The reward points sheet should strike a right. E.g., a player should be rewarded equally for resolving one complex ticket as another player who resolved many more tickets but of lower complexity.
A game reward system should also be complemented with a real cash value award. This could be in the form of shopping vouchers given to the winner or enabling players to spend their virtual coins to purchase real value items from an in-game reward store.
An effective game system should allow the use of full set of game elements. While reward points, coins, and leaderboards are essential elements for a total game; experience, badges, titles, skill levels, challenges, and missions should also be enabled.
It Is Essential To Spend Time In Designing The Game System Correctly From The Start To Avoid Pitfalls Later
The game system should be able to 'wipe out' and reset the entire leaderboard points to zero at periodic intervals. Resetting and restarting keeps all players motivated and 'in the game' while also keeping interest alive for new joiners and absentees in the team.

The third step in the design is to use right metrics. There is no point in setting up a reward system around a behavior that cannot be accurately measured. Most organizations don't have real-time reporting in place or even performance reports at an individual staff level. New reports may need to be built and run hourly (or real-time if possible) to track behaviors and game points. Game systems often fail if points on the leaderboard do not refresh frequently. A good rule of thumb is if one can't report on a metric at least hourly; take the metric out of the game system.

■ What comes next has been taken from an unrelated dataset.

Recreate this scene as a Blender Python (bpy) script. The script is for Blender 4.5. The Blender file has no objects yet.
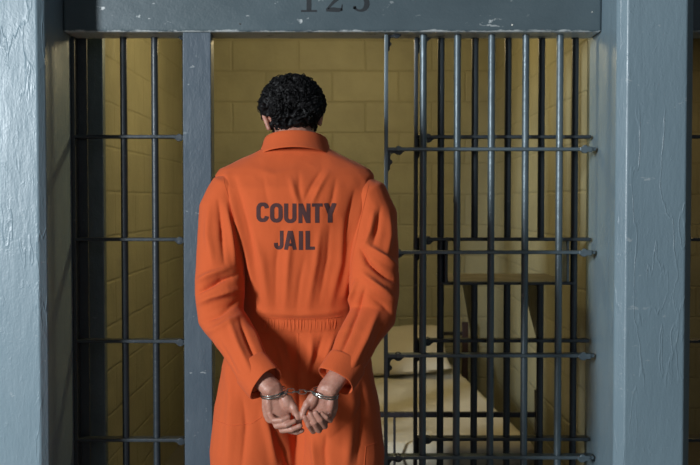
import bpy, bmesh, math, random
import numpy as np
from mathutils import Vector, Matrix, noise
from mathutils.bvhtree import BVHTree

random.seed(7)
R = math.radians
PI = math.pi
scene = bpy.context.scene
COL = scene.collection

# ------------------------------------------------------------------ camera
CAM_Z = 1.42
PITCH = math.atan(32.5 / 1000.0)
cam_d = bpy.data.cameras.new('camera')
cam_d.sensor_width = 36.0
cam_d.lens = 36.0 * 1000.0 / 700.0
cam_d.clip_start = 0.05
cam = bpy.data.objects.new('camera', cam_d)
COL.objects.link(cam)
cam.location = (0, 0, CAM_Z)
cam.rotation_euler = (PI / 2 - PITCH, 0, 0)
scene.camera = cam
cam_d.dof.use_dof = True
cam_d.dof.focus_distance = 2.85
cam_d.dof.aperture_fstop = 5.6


def at(u, v, D):
    """world point at depth D (metres along +Y) for a measured photo position"""
    a = (u - 350.0) / 1000.0
    b = (232.5 - v) / 1000.0
    dy = math.cos(PITCH) + b * math.sin(PITCH)
    dz = -math.sin(PITCH) + b * math.cos(PITCH)
    t = D / dy
    return Vector((a * t, D, CAM_Z + dz * t))


# ------------------------------------------------------------------ helpers
def tag(o, label=None, cat=None, group=None, kind=None):
    if label: o['label'] = label
    if cat: o['category'] = cat
    if group: o['group'] = group
    if kind: o['kind'] = kind
    return o


def empty(name, loc, label, cat, group=None):
    o = bpy.data.objects.new(name, None)
    o.empty_display_size = 0.1
    COL.objects.link(o)
    o.location = loc
    tag(o, label, cat, group)
    return o


def obj(name, bm, m, parent=None, smooth=False, bevel=0.0, bseg=2):
    if isinstance(bm, bmesh.types.BMesh):
        me = bpy.data.meshes.new(name)
        bmesh.ops.recalc_face_normals(bm, faces=bm.faces)
        bm.to_mesh(me)
        bm.free()
    else:
        me = bm
    o = bpy.data.objects.new(name, me)
    COL.objects.link(o)
    me.materials.clear()
    me.materials.append(m)
    if smooth:
        me.polygons.foreach_set('use_smooth', [True] * len(me.polygons))
        if len(me.polygons) < 400: me.set_sharp_from_angle(angle=R(55))
    if parent is not None:
        o.parent = parent
        pm = world_of(parent)
        o.matrix_parent_inverse = Matrix.Identity(4)
        me.transform(pm.inverted())
    if bevel > 0:
        md = o.modifiers.new('bevel', 'BEVEL')
        md.width = bevel
        md.segments = bseg
        md.limit_method = 'ANGLE'
        md.angle_limit = R(40)
    return o


def world_of(o):
    m = Matrix.Translation(o.location)
    while o.parent is not None:
        o = o.parent
        m = Matrix.Translation(o.location) @ m
    return m


def struct(name, bm, m, **k):
    o = obj(name, bm, m, **k)
    o['kind'] = 'structure'
    return o


def box(bm, x0, x1, y0, y1, z0, z1):
    v = [bm.verts.new((x, y, z)) for x in (x0, x1) for y in (y0, y1) for z in (z0, z1)]
    for f in ((0, 1, 3, 2), (4, 6, 7, 5), (0, 4, 5, 1), (2, 3, 7, 6), (0, 2, 6, 4), (1, 5, 7, 3)):
        bm.faces.new([v[i] for i in f])
    return v


def prism(bm, pts, axis, a, b):
    """extrude a 2D outline along an axis; pts are (h, v) pairs"""
    def P(p, t):
        if axis == 'y': return (p[0], t, p[1])
        if axis == 'z': return (p[0], p[1], t)
        return (t, p[0], p[1])
    A = [bm.verts.new(P(p, a)) for p in pts]
    B = [bm.verts.new(P(p, b)) for p in pts]
    n = len(pts)
    bm.faces.new(A[::-1])
    bm.faces.new(B)
    for i in range(n):
        bm.faces.new((A[i], A[(i + 1) % n], B[(i + 1) % n], B[i]))


def cyl(bm, p0, p1, r, n=14, r1=None):
    loft(bm, [Vector(p0), Vector(p1)], [r, r if r1 is None else r1], n=n)


def loft(bm, pts, rads, n=16, ref=None, round_ends=False, caps=True):
    """tube with elliptical sections. rads: r or (r_side, r_ref)"""
    pts = [Vector(p) for p in pts]
    rads = [r if isinstance(r, (tuple, list)) else (r, r) for r in rads]
    if round_ends:
        d0 = (pts[0] - pts[1]).normalized()
        d1 = (pts[-1] - pts[-2]).normalized()
        P0, R0, P1, R1 = [], [], [], []
        for a in (85, 60, 32):
            s, c = math.sin(R(a)), math.cos(R(a))
            m0 = min(rads[0]); m1 = min(rads[-1])
            P0.append(pts[0] + d0 * m0 * s); R0.append((rads[0][0] * c, rads[0][1] * c))
            P1.insert(0, pts[-1] + d1 * m1 * s); R1.insert(0, (rads[-1][0] * c, rads[-1][1] * c))
        pts = P0 + pts + P1
        rads = R0 + rads + R1
    rings = []
    prev = None
    for i, p in enumerate(pts):
        if i == 0: t = pts[1] - pts[0]
        elif i == len(pts) - 1: t = pts[-1] - pts[-2]
        else: t = (pts[i + 1] - p).normalized() + (p - pts[i - 1]).normalized()
        t.normalize()
        if prev is None:
            rf = Vector(ref) if ref is not None else (Vector((0, -1, 0)) if abs(t.y) < 0.9 else Vector((0, 0, 1)))
        else:
            rf = Vector(ref) if ref is not None else prev
        w = (rf - t * rf.dot(t)).normalized()
        s = t.cross(w).normalized()
        prev = w
        ring = []
        for k in range(n):
            a = 2 * PI * k / n
            ring.append(bm.verts.new(p + s * (math.cos(a) * rads[i][0]) + w * (math.sin(a) * rads[i][1])))
        rings.append(ring)
    for i in range(len(rings) - 1):
        for k in range(n):
            bm.faces.new((rings[i][k], rings[i][(k + 1) % n], rings[i + 1][(k + 1) % n], rings[i + 1][k]))
    if caps:
        bm.faces.new(rings[0][::-1])
        bm.faces.new(rings[-1])
    return rings


def ellipsoid(bm, c, r, rot=None, n=20):
    M = Matrix.Translation(c) @ (rot.to_4x4() if rot is not None else Matrix.Identity(4)) @ Matrix.Diagonal((r[0], r[1], r[2], 1))
    bmesh.ops.create_uvsphere(bm, u_segments=n, v_segments=n // 2 + 2, radius=1.0, matrix=M)


def remesh(bm, voxel):
    bmesh.ops.recalc_face_normals(bm, faces=bm.faces)
    me = bpy.data.meshes.new('tmp')
    bm.to_mesh(me); bm.free()
    o = bpy.data.objects.new('tmp', me)
    COL.objects.link(o)
    md = o.modifiers.new('r', 'REMESH')
    md.mode = 'VOXEL'; md.voxel_size = voxel; md.adaptivity = 0
    dg = bpy.context.evaluated_depsgraph_get()
    dg.update()
    out = bpy.data.meshes.new_from_object(o.evaluated_get(dg))
    bpy.data.objects.remove(o)
    bpy.data.meshes.remove(me)
    return out


def get_co(me):
    a = np.empty(len(me.vertices) * 3, dtype=np.float32)
    me.vertices.foreach_get('co', a)
    return a.reshape(-1, 3).astype(np.float64)


def set_co(me, co):
    me.vertices.foreach_set('co', co.astype(np.float32).ravel())
    me.update()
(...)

The fourth step would be to design the whole game system to give a fun and immersive experience to the players. A 'half-baked' Excel driven game system is bound to fail. A proper game system is one that gives the players a feeling of having transformed into a game world. The experience starts right from the UX – having fun, playful, cartoonish avatars and a very intuitive interface. All players should be able to easily see their position on the leaderboard on a big screen. Optionally sound pings could be used to draw everyone’s attention when a game event notification occurs, e.g. when a player moves up a position on the leaderboard.

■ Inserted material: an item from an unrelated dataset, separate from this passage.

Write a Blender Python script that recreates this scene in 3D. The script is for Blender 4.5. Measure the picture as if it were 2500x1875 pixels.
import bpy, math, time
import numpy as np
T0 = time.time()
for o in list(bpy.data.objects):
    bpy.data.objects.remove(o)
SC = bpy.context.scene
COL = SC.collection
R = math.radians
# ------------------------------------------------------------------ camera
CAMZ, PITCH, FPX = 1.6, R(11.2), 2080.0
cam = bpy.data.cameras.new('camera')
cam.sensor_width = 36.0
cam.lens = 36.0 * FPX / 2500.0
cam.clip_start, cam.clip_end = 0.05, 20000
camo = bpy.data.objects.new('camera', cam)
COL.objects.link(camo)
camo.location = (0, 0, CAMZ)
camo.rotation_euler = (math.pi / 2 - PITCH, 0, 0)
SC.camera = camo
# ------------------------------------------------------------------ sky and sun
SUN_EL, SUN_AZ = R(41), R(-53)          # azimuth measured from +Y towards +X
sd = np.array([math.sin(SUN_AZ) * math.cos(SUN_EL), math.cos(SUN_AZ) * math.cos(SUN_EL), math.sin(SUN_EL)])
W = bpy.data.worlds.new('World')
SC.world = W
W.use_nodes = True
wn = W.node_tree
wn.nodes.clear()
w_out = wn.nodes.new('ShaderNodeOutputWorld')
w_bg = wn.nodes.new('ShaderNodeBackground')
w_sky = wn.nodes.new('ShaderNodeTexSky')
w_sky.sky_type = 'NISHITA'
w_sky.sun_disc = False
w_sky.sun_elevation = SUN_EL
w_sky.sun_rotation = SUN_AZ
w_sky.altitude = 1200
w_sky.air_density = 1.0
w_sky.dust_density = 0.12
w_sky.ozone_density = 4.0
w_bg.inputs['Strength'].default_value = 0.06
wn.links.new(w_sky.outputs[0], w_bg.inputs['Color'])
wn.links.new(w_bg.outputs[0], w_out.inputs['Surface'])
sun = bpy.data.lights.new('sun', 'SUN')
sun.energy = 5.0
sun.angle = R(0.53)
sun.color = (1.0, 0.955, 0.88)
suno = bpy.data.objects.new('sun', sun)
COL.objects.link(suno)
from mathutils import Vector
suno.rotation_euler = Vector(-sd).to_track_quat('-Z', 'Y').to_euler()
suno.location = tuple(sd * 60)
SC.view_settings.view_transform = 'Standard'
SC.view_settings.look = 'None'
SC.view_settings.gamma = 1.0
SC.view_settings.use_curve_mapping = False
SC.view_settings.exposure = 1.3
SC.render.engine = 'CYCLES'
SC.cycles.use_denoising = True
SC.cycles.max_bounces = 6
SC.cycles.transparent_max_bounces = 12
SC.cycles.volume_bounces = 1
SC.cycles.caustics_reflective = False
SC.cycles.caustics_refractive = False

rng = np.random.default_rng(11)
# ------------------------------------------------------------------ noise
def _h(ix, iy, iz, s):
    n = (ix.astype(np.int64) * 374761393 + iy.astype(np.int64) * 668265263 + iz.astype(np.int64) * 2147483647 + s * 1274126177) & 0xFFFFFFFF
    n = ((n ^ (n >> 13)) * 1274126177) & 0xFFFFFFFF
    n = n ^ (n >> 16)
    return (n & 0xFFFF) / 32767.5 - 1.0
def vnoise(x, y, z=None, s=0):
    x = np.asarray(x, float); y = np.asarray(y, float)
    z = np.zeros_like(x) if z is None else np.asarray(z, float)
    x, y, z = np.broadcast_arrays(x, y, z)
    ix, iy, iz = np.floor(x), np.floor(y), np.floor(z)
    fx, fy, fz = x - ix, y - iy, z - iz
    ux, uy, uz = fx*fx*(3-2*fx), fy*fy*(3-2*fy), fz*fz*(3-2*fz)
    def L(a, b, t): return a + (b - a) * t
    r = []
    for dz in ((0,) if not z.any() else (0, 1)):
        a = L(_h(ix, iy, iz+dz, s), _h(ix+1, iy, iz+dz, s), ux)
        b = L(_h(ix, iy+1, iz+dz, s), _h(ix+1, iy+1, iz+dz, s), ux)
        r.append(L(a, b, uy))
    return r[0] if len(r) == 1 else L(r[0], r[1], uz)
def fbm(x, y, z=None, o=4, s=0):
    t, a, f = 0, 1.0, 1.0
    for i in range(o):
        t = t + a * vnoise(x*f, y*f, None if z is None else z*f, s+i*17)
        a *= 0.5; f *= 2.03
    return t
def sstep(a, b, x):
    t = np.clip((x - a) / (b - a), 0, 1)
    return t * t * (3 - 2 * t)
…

The final step in the game system is for game administrators to continuously monitor game progress and make course corrections if needed. It is crucial to differentiate between player ‘shortcuts' which are natural efficiency improvements and player tricks that simply game the system to win quick points. Game administrators can easily fix the latter by adjusting and lowering the number of points awarded for the errant behavior.
Team leads should organize daily huddles and monitor gamification progress. Management should also call out winners weekly in an email to motivate them and decide to connect leaderboard standings with organizational HR performance system showing players importance of engaging in gamification and achieving high scores.
A final recommendation would be to implement gamification in bursts – i.e. once applied successfully to a team to move onto a new business function after a few months. One can come back to the earlier team at a later date with a brand-new game theme. This kind of rotation keeps gamification concept fresh and generates anticipation in staff resulting in improved productivity each time gamification is applied.
An effective game system takes time to build but once set up correctly can help drive productivity and improve team collaboration and engagement levels. Every organization can benefit by keeping gamification as an operational excellence lever.